| EXERCISE DIRECTIONS |
Return each line of the material verbatim.

| RAW DATA |
▬▬▬▬▬▬▬▬▬▬
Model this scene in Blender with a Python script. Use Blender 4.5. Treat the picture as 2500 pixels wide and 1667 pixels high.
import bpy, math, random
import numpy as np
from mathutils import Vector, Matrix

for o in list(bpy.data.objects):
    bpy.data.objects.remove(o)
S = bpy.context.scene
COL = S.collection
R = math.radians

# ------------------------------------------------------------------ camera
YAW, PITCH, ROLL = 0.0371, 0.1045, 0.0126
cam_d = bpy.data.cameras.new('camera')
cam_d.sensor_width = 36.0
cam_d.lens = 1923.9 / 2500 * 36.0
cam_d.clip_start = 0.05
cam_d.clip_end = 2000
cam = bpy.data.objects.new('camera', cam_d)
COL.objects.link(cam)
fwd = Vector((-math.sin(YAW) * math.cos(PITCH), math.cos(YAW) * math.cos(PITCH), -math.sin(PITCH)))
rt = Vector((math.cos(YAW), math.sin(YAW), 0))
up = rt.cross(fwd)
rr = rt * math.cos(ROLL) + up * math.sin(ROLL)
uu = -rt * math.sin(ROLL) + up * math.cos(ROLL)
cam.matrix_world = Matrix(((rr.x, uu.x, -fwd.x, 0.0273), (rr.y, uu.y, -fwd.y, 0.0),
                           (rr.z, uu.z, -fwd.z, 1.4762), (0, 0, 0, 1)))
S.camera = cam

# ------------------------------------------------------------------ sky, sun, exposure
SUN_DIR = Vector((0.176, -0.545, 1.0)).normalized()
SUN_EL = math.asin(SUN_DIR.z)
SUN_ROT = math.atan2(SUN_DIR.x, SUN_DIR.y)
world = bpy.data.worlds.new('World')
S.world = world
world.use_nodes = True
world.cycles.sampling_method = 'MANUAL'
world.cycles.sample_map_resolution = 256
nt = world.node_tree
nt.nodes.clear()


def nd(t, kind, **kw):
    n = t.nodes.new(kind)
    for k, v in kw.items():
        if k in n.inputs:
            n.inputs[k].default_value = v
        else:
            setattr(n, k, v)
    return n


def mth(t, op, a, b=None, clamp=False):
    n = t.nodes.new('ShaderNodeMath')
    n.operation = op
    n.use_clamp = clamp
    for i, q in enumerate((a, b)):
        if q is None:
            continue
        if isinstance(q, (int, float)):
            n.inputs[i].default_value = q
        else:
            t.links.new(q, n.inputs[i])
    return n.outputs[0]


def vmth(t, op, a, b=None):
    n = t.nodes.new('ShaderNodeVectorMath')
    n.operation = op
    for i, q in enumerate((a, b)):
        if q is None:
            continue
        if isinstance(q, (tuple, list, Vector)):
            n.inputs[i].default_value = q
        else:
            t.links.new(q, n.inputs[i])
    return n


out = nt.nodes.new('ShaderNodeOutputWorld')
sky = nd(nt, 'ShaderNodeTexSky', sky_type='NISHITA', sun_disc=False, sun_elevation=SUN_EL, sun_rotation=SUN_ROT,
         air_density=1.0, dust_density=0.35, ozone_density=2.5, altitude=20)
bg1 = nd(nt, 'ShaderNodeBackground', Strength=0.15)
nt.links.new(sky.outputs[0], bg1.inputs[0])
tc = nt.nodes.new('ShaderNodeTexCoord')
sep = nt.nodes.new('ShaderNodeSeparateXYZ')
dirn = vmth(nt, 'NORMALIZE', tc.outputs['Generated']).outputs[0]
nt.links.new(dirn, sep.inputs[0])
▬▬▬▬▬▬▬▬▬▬
| EXERCISE OUTPUT |
Model this scene in Blender with a Python script. Use Blender 4.5. Treat the picture as 2500 pixels wide and 1667 pixels high.
import bpy, math, random
import numpy as np
from mathutils import Vector, Matrix

for o in list(bpy.data.objects):
    bpy.data.objects.remove(o)
S = bpy.context.scene
COL = S.collection
R = math.radians

# ------------------------------------------------------------------ camera
YAW, PITCH, ROLL = 0.0371, 0.1045, 0.0126
cam_d = bpy.data.cameras.new('camera')
cam_d.sensor_width = 36.0
cam_d.lens = 1923.9 / 2500 * 36.0
cam_d.clip_start = 0.05
cam_d.clip_end = 2000
cam = bpy.data.objects.new('camera', cam_d)
COL.objects.link(cam)
fwd = Vector((-math.sin(YAW) * math.cos(PITCH), math.cos(YAW) * math.cos(PITCH), -math.sin(PITCH)))
rt = Vector((math.cos(YAW), math.sin(YAW), 0))
up = rt.cross(fwd)
rr = rt * math.cos(ROLL) + up * math.sin(ROLL)
uu = -rt * math.sin(ROLL) + up * math.cos(ROLL)
cam.matrix_world = Matrix(((rr.x, uu.x, -fwd.x, 0.0273), (rr.y, uu.y, -fwd.y, 0.0),
                           (rr.z, uu.z, -fwd.z, 1.4762), (0, 0, 0, 1)))
S.camera = cam

# ------------------------------------------------------------------ sky, sun, exposure
SUN_DIR = Vector((0.176, -0.545, 1.0)).normalized()
SUN_EL = math.asin(SUN_DIR.z)
SUN_ROT = math.atan2(SUN_DIR.x, SUN_DIR.y)
world = bpy.data.worlds.new('World')
S.world = world
world.use_nodes = True
world.cycles.sampling_method = 'MANUAL'
world.cycles.sample_map_resolution = 256
nt = world.node_tree
nt.nodes.clear()


def nd(t, kind, **kw):
    n = t.nodes.new(kind)
    for k, v in kw.items():
        if k in n.inputs:
            n.inputs[k].default_value = v
        else:
            setattr(n, k, v)
    return n


def mth(t, op, a, b=None, clamp=False):
    n = t.nodes.new('ShaderNodeMath')
    n.operation = op
    n.use_clamp = clamp
    for i, q in enumerate((a, b)):
        if q is None:
            continue
        if isinstance(q, (int, float)):
            n.inputs[i].default_value = q
        else:
            t.links.new(q, n.inputs[i])
    return n.outputs[0]


def vmth(t, op, a, b=None):
    n = t.nodes.new('ShaderNodeVectorMath')
    n.operation = op
    for i, q in enumerate((a, b)):
        if q is None:
            continue
        if isinstance(q, (tuple, list, Vector)):
            n.inputs[i].default_value = q
        else:
            t.links.new(q, n.inputs[i])
    return n


out = nt.nodes.new('ShaderNodeOutputWorld')
sky = nd(nt, 'ShaderNodeTexSky', sky_type='NISHITA', sun_disc=False, sun_elevation=SUN_EL, sun_rotation=SUN_ROT,
         air_density=1.0, dust_density=0.35, ozone_density=2.5, altitude=20)
bg1 = nd(nt, 'ShaderNodeBackground', Strength=0.15)
nt.links.new(sky.outputs[0], bg1.inputs[0])
tc = nt.nodes.new('ShaderNodeTexCoord')
sep = nt.nodes.new('ShaderNodeSeparateXYZ')
dirn = vmth(nt, 'NORMALIZE', tc.outputs['Generated']).outputs[0]
nt.links.new(dirn, sep.inputs[0])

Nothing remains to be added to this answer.